Darwin's book caused less controversy than he had feared, as the idea of evolution had been widely popularized in Victorian Britain by the 1844 publication of Vestiges of Creation. However, it posed fundamental questions about the relationship between religion and science. Though Origin did not explicitly deal with human evolution, the jump was one both supporters and opponents of the theory immediately made, and the idea that man was simply an animal (common descent) who had evolved a particular set of characteristics — rather than a spiritual being created by God — continued to be one of the most divisive notions of the 19th century. One of the most famous disputes was the Oxford Debate of 1860, in which T.H. Huxley, Darwin's self-appointed "bulldog," debated evolution with Samuel Wilberforce, the Bishop of Oxford. Both sides claimed victory, then the controversy was overshadowed by the even greater theological furore over the publication of Essays and Reviews questioning whether miracles were atheistic, bringing to a head arguments in the Church of England between liberal theologians supporting higher criticism, and conservative Evangelicals. The essays were described by their opponents as heretical, and the essayists were called "The Seven Against Christ."

In 1862, the Glaswegian physicist William Thomson (later Lord Kelvin) published calculations, based on his presumption of uniformitarianism, and that the heat of the sun was caused by its gravitational shrinkage, that fixed the age of the Earth and the solar system at between 20 million and 400 million years, i.e. between ~3,000 and ~70,000 times Ussher's value. This came as a blow to Darwin's anticipated timescale, though the idea of an ancient Earth was generally accepted without much controversy. Darwin and Huxley, while not accepting the timing, said it merely implied faster evolution. It would take further advances in geology and the discovery of radioactivity that showed that the sun was in fact heated by nuclear fusion that demonstrated the present estimated 4.567 billion years, or ~700,000 times Ussher's value. A way to measure the age of the universe would be discovered by Edwin Hubble in the 1930s, but due to observational constraints, an accurate measurement of the Hubble constant would not be forthcoming until the late 1990s, giving an age of the universe of approximately 13.73 billion years or some ~2,000,000 times Ussher's value.

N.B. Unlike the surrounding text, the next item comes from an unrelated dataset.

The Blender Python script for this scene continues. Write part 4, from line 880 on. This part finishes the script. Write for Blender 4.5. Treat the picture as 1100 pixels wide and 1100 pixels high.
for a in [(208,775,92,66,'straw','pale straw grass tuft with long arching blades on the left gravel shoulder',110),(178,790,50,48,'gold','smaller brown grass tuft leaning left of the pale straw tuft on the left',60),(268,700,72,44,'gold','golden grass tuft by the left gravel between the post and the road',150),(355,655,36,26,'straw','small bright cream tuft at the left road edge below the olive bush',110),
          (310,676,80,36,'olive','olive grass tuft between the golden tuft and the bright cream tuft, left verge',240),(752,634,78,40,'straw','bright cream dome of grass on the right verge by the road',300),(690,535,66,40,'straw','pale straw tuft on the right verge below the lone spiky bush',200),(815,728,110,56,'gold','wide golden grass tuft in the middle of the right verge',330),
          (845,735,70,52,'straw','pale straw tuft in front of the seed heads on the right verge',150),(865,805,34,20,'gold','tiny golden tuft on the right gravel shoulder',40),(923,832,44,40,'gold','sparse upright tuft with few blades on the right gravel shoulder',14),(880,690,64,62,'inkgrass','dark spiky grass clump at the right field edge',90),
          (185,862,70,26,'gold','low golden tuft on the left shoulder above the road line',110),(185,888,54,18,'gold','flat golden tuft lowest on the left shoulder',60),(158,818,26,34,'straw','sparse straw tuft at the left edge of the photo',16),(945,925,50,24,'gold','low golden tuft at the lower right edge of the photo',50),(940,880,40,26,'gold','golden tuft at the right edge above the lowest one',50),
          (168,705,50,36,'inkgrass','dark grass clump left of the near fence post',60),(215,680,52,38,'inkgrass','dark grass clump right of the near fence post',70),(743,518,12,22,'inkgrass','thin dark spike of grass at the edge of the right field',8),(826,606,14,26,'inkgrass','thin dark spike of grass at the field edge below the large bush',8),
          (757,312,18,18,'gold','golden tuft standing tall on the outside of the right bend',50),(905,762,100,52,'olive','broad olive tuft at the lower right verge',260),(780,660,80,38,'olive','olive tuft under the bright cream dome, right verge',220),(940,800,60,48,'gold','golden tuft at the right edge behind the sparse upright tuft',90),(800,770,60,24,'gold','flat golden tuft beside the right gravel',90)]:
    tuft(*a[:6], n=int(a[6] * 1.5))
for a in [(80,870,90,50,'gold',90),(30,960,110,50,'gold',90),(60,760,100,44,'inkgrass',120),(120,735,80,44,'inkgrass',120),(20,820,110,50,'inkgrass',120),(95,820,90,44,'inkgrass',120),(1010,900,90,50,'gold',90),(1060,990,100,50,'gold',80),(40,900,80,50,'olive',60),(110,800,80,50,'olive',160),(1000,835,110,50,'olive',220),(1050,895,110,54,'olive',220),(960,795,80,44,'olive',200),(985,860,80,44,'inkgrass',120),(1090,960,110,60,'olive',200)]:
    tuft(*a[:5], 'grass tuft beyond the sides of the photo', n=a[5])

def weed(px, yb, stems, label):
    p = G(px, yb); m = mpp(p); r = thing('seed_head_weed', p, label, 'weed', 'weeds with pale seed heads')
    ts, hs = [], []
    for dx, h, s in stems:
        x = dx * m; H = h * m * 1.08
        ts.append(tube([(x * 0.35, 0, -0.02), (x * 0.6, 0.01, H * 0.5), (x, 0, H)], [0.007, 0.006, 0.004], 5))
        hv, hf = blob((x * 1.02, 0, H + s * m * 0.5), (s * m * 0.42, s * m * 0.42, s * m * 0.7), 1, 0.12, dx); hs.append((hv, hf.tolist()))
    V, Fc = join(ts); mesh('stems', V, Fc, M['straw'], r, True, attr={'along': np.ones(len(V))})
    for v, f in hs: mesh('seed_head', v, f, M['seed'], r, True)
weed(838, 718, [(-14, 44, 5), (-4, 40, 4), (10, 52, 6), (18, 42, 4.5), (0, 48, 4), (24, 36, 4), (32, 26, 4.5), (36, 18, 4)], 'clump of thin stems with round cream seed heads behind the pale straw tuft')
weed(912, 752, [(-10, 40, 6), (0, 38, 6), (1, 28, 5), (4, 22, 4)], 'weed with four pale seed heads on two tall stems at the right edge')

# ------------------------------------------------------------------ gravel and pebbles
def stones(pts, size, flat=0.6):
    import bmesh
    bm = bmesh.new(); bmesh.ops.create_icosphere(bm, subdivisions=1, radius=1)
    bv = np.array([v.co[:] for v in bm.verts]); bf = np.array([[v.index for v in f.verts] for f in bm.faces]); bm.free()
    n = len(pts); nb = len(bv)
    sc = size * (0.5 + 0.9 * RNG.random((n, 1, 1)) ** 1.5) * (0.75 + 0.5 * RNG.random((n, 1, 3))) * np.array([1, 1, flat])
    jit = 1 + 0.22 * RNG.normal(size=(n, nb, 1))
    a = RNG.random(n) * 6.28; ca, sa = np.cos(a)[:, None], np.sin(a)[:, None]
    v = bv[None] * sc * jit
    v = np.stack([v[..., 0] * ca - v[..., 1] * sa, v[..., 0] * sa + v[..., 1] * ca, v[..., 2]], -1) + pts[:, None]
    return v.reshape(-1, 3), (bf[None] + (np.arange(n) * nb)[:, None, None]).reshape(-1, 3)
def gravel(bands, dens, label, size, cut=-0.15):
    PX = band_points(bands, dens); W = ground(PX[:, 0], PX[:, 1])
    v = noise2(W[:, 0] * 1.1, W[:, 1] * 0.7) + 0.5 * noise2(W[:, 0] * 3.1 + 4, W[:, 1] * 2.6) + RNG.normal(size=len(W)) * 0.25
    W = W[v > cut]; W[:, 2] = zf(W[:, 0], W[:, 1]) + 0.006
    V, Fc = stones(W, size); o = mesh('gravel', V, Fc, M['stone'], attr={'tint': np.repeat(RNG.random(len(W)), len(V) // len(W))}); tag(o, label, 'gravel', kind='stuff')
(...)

The Swiss-American paleontologist Louis Agassiz opposed evolution. He believed that there had been a series of catastrophes with divine re-creations, evidence of which could be seen in rock fossils. Though uniformitarianism dominated ideas from the 1840s onwards, Catastrophism remained a major paradigm in geology until replaced by new models that allowed for both cataclysms (such as meteor strikes) and gradualist patterns (such as ice ages) to explain observed geologic phenomena.

In 1878, American Presbyterians held the first annual Niagara Bible Conference, founding the Christian fundamentalist movement, which took its name from the "Five Fundamentals" of 1910, and came to be concerned about the implications of evolution for the accuracy of the Bible. But by no means all orthodox Presbyterians were opposed to evolution as a possible method of the Divine procedure. Dr Charles Hodge of Princeton Seminary objected in 1874 to the atheism he considered inplied in the naturalistic explanation but both he and Dr B. B. Warfield were open to its possibility/probability within limits, and most churchmen sought to reconcile Darwinism with Christianity.

Darwin died in 1882. In 1915, Elizabeth Cotton, Lady Hope, spread rumors that he had repented and accepted God on his deathbed. Lady Hope's story is almost certainly false, and it is unlikely that she visited Darwin as she claimed.